WHAT YOU ARE ASKED TO DO
Give the count of lines holding the string "scene" and nothing else.

::: STORED DATA :::

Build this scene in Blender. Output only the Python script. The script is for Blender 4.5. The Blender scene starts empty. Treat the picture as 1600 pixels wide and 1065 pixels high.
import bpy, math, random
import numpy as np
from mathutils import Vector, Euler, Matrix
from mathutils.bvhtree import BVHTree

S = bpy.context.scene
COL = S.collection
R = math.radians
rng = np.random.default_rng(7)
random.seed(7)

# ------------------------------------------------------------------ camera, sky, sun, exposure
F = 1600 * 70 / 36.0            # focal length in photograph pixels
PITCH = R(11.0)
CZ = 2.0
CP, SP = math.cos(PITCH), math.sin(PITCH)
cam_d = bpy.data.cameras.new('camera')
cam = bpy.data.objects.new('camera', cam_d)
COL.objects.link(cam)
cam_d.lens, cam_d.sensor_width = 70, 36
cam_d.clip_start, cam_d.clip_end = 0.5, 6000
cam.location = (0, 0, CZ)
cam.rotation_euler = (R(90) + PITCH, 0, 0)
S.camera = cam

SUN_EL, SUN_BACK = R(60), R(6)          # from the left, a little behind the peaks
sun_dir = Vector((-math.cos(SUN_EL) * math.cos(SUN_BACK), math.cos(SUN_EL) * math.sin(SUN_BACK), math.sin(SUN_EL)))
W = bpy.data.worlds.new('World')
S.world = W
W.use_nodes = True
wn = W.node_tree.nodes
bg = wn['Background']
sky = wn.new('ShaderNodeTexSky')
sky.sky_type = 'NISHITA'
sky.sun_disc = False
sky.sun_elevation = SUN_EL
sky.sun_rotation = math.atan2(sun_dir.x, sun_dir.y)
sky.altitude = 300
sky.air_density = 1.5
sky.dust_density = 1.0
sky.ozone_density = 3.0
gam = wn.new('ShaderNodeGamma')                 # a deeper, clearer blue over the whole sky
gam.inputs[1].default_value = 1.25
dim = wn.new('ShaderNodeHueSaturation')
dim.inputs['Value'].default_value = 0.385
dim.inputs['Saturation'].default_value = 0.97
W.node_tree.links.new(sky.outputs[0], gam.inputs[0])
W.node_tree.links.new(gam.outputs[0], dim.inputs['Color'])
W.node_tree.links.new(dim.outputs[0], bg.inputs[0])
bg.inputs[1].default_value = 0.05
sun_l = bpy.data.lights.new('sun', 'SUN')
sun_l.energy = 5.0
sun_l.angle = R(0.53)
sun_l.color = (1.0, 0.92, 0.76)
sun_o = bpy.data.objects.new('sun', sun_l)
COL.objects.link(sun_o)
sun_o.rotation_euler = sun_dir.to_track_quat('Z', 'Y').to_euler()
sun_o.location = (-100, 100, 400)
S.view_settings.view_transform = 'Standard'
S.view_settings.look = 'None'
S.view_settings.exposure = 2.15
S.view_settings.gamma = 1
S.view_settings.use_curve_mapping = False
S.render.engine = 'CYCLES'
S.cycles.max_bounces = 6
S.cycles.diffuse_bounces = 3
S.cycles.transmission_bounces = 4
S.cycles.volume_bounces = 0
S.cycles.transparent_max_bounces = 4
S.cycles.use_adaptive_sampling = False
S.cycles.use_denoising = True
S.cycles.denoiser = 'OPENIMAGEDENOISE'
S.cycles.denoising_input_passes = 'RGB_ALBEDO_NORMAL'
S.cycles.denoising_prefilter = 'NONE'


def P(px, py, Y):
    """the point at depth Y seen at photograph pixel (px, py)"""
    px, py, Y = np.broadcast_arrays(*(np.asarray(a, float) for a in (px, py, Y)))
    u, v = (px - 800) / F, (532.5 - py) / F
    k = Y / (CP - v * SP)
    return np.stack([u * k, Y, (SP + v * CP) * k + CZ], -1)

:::

ANSWER TO THIS EXERCISE
2